Supplied data =>
───

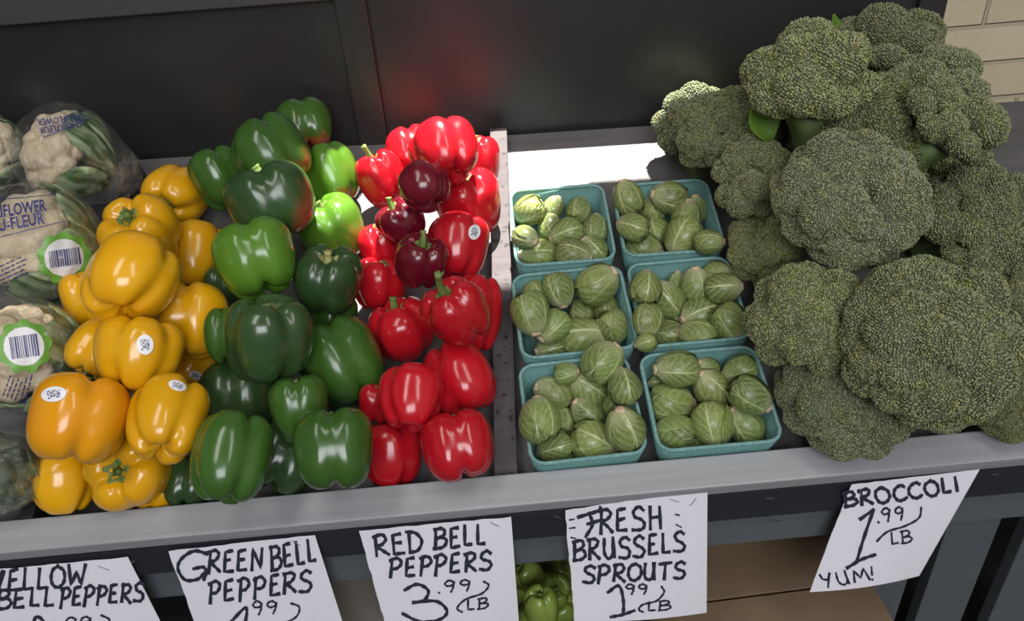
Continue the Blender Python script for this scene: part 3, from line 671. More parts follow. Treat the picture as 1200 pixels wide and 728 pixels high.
# ------------------------------------------------------------------ teal pulp baskets with Brussels sprouts
TUB_H = .062
def sq_ring(h, z, r):
    out = []
    for k in range(4):
        cx, cy = [(1, 1), (-1, 1), (-1, -1), (1, -1)][k]
        for i in range(7):
            a = math.pi/2*k + math.pi/2*i/6; out.append(Vector((cx*(h-r)+r*math.cos(a), cy*(h-r)+r*math.sin(a), z)))
    # slightly bowed sides, as soft pulp does
    return out
def tub_mesh(h):
    b = h*.84; th = .0022; H = TUB_H
    rings = [sq_ring(b*.6, .002, .01), sq_ring(b, 0, .014), sq_ring(b+.3*(h-b), H*.3, .015), sq_ring(h-.003, H*.96, .016),
             sq_ring(h-.003-th, H*.96, .015), sq_ring(b-th+.3*(h-b), H*.3, .014), sq_ring(b-th, .003, .013), sq_ring(b*.6, .0045, .01)]
    v, f = loft(rings, True, True); return v, f
def rim_mesh(h):
    H = TUB_H; n = 8; rings = []
    for k in range(n):
        a = 2*math.pi*k/n; rings.append(sq_ring(h-.0042+.0024*math.cos(a), H*.985+.0022*math.sin(a), .0165+.003*math.cos(a)))
    m = len(rings[0]); v = [p for r in rings for p in r]; f = [(i*m+j, ((i+1) % n)*m+j, ((i+1) % n)*m+(j+1) % m, i*m+(j+1) % m) for i in range(n) for j in range(m)]
    return v, f
def sprout_geo(seed, nleaf=8):
    """Unit sprout: length about 1 along +Z is the cut end, widest .86."""
    g = np.random.default_rng(seed); fat = g.uniform(.76, .88)
    def egg(t, ph, off=0.0):                              # t 0 at the cut end, 1 at the crown
        a = np.pi*t; r = fat*.5*np.sin(a)**.85*(1+.13*np.cos(a+np.pi)) ; z = .5*np.cos(a)
        n = np.array([np.sin(a)*np.cos(ph), np.sin(a)*np.sin(ph), np.cos(a)*.8])
        return np.array([r*np.cos(ph), r*np.sin(ph), z]) + n*off
    V = []; Fc = []; UV = []; LF = []
    def add(v, f, uv, lf):
        b = len(V); V.extend(v); Fc.extend([tuple(i+b for i in q) for q in f]); UV.extend(uv); LF.extend([lf]*len(v))
    v = []; uv = []
    for i in range(13):
        for j in range(20): v.append(egg(.02+.96*i/12, 2*np.pi*j/20, -.012)); uv.append((.3+.2*((j*3) % 20)/20, .2+.7*i/12))
    f = [(i*20+j, (i+1)*20+j, (i+1)*20+(j+1) % 20, i*20+(j+1) % 20) for i in range(12) for j in range(20)]
    b = len(v); v += [egg(0, 0), egg(1, 0, -.012)]; uv += [(.3, .1), (.3, .9)]
    f += [(0+j, (j+1) % 20, b) for j in range(20)] + [(240+(j+1) % 20, 240+j, b+1) for j in range(20)]
    add(v, f, uv, .4)
    N = 13
    for k in range(nleaf):
        ph0 = k*2.39996 + g.uniform(-.25, .25); wd = g.uniform(1.0, 1.35); tmax = g.uniform(.74, .98) if k > 2 else g.uniform(1.0, 1.12); off = .004 + .0085*k
        v = []; uv = []
        for i in range(N):
            for j in range(N):
                s = -1+2*j/(N-1); q = i/(N-1)
                ww = wd*(.30+.70*np.sin(np.pi*min(1, .12+.62*q)))*(1-.0*q); lim = 1-.30*abs(s)**2.2
                t = .03+(tmax-.03)*q*lim; ph = ph0+s*ww
                if t > 1: t = 2-t; ph += np.pi
                edge = max(abs(s), q)**6
                wav = .014*np.sin(7*s+k)*edge + .020*edge
                # tuck the leaf base in, ridge the midrib
                o = off + wav + .010*np.exp(-(s/.10)**2)*(1-q) - .004*(abs(s) > .99) 
                v.append(egg(t, ph, o)); uv.append((.5+.5*s, q))
        f = [(i*N+j, i*N+j+1, (i+1)*N+j+1, (i+1)*N+j) for i in range(N-1) for j in range(N-1)]
        add(v, f, uv, float(g.uniform(0, 1)))
    me = mesh('sprout_leaves', V, Fc); l = me.uv_layers.new()
    li = np.array([lp.vertex_index for lp in me.loops]); l.data.foreach_set('uv', np.array(UV, np.float32)[li].ravel())
    a = me.attributes.new('leaf', 'FLOAT', 'POINT'); a.data.foreach_set('value', np.array(LF, np.float32))
    n = 12; rings = []
    for z, r in ((.42, .16), (.49, .15), (.53, .13), (.575, .12), (.573, .05)):
        rings.append([Vector((r*(1+.12*math.sin(3*2*math.pi*j/n+seed))*math.cos(2*math.pi*j/n), r*math.sin(2*math.pi*j/n), z)) for j in range(n)])
    bv, bf = loft(rings, False, True)
    return me, mesh('sprout_butt', bv, bf)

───

Exercise brief =>
Copy the material shown above in full and exactly. Skip the pictures.

Exercise answer =>
Continue the Blender Python script for this scene: part 3, from line 671. More parts follow. Treat the picture as 1200 pixels wide and 728 pixels high.
# ------------------------------------------------------------------ teal pulp baskets with Brussels sprouts
TUB_H = .062
def sq_ring(h, z, r):
    out = []
    for k in range(4):
        cx, cy = [(1, 1), (-1, 1), (-1, -1), (1, -1)][k]
        for i in range(7):
            a = math.pi/2*k + math.pi/2*i/6; out.append(Vector((cx*(h-r)+r*math.cos(a), cy*(h-r)+r*math.sin(a), z)))
    # slightly bowed sides, as soft pulp does
    return out
def tub_mesh(h):
    b = h*.84; th = .0022; H = TUB_H
    rings = [sq_ring(b*.6, .002, .01), sq_ring(b, 0, .014), sq_ring(b+.3*(h-b), H*.3, .015), sq_ring(h-.003, H*.96, .016),
             sq_ring(h-.003-th, H*.96, .015), sq_ring(b-th+.3*(h-b), H*.3, .014), sq_ring(b-th, .003, .013), sq_ring(b*.6, .0045, .01)]
    v, f = loft(rings, True, True); return v, f
def rim_mesh(h):
    H = TUB_H; n = 8; rings = []
    for k in range(n):
        a = 2*math.pi*k/n; rings.append(sq_ring(h-.0042+.0024*math.cos(a), H*.985+.0022*math.sin(a), .0165+.003*math.cos(a)))
    m = len(rings[0]); v = [p for r in rings for p in r]; f = [(i*m+j, ((i+1) % n)*m+j, ((i+1) % n)*m+(j+1) % m, i*m+(j+1) % m) for i in range(n) for j in range(m)]
    return v, f
def sprout_geo(seed, nleaf=8):
    """Unit sprout: length about 1 along +Z is the cut end, widest .86."""
    g = np.random.default_rng(seed); fat = g.uniform(.76, .88)
    def egg(t, ph, off=0.0):                              # t 0 at the cut end, 1 at the crown
        a = np.pi*t; r = fat*.5*np.sin(a)**.85*(1+.13*np.cos(a+np.pi)) ; z = .5*np.cos(a)
        n = np.array([np.sin(a)*np.cos(ph), np.sin(a)*np.sin(ph), np.cos(a)*.8])
        return np.array([r*np.cos(ph), r*np.sin(ph), z]) + n*off
    V = []; Fc = []; UV = []; LF = []
    def add(v, f, uv, lf):
        b = len(V); V.extend(v); Fc.extend([tuple(i+b for i in q) for q in f]); UV.extend(uv); LF.extend([lf]*len(v))
    v = []; uv = []
    for i in range(13):
        for j in range(20): v.append(egg(.02+.96*i/12, 2*np.pi*j/20, -.012)); uv.append((.3+.2*((j*3) % 20)/20, .2+.7*i/12))
    f = [(i*20+j, (i+1)*20+j, (i+1)*20+(j+1) % 20, i*20+(j+1) % 20) for i in range(12) for j in range(20)]
    b = len(v); v += [egg(0, 0), egg(1, 0, -.012)]; uv += [(.3, .1), (.3, .9)]
    f += [(0+j, (j+1) % 20, b) for j in range(20)] + [(240+(j+1) % 20, 240+j, b+1) for j in range(20)]
    add(v, f, uv, .4)
    N = 13
    for k in range(nleaf):
        ph0 = k*2.39996 + g.uniform(-.25, .25); wd = g.uniform(1.0, 1.35); tmax = g.uniform(.74, .98) if k > 2 else g.uniform(1.0, 1.12); off = .004 + .0085*k
        v = []; uv = []
        for i in range(N):
            for j in range(N):
                s = -1+2*j/(N-1); q = i/(N-1)
                ww = wd*(.30+.70*np.sin(np.pi*min(1, .12+.62*q)))*(1-.0*q); lim = 1-.30*abs(s)**2.2
                t = .03+(tmax-.03)*q*lim; ph = ph0+s*ww
                if t > 1: t = 2-t; ph += np.pi
                edge = max(abs(s), q)**6
                wav = .014*np.sin(7*s+k)*edge + .020*edge
                # tuck the leaf base in, ridge the midrib
                o = off + wav + .010*np.exp(-(s/.10)**2)*(1-q) - .004*(abs(s) > .99) 
                v.append(egg(t, ph, o)); uv.append((.5+.5*s, q))
        f = [(i*N+j, i*N+j+1, (i+1)*N+j+1, (i+1)*N+j) for i in range(N-1) for j in range(N-1)]
        add(v, f, uv, float(g.uniform(0, 1)))
    me = mesh('sprout_leaves', V, Fc); l = me.uv_layers.new()
    li = np.array([lp.vertex_index for lp in me.loops]); l.data.foreach_set('uv', np.array(UV, np.float32)[li].ravel())
    a = me.attributes.new('leaf', 'FLOAT', 'POINT'); a.data.foreach_set('value', np.array(LF, np.float32))
    n = 12; rings = []
    for z, r in ((.42, .16), (.49, .15), (.53, .13), (.575, .12), (.573, .05)):
        rings.append([Vector((r*(1+.12*math.sin(3*2*math.pi*j/n+seed))*math.cos(2*math.pi*j/n), r*math.sin(2*math.pi*j/n), z)) for j in range(n)])
    bv, bf = loft(rings, False, True)
    return me, mesh('sprout_butt', bv, bf)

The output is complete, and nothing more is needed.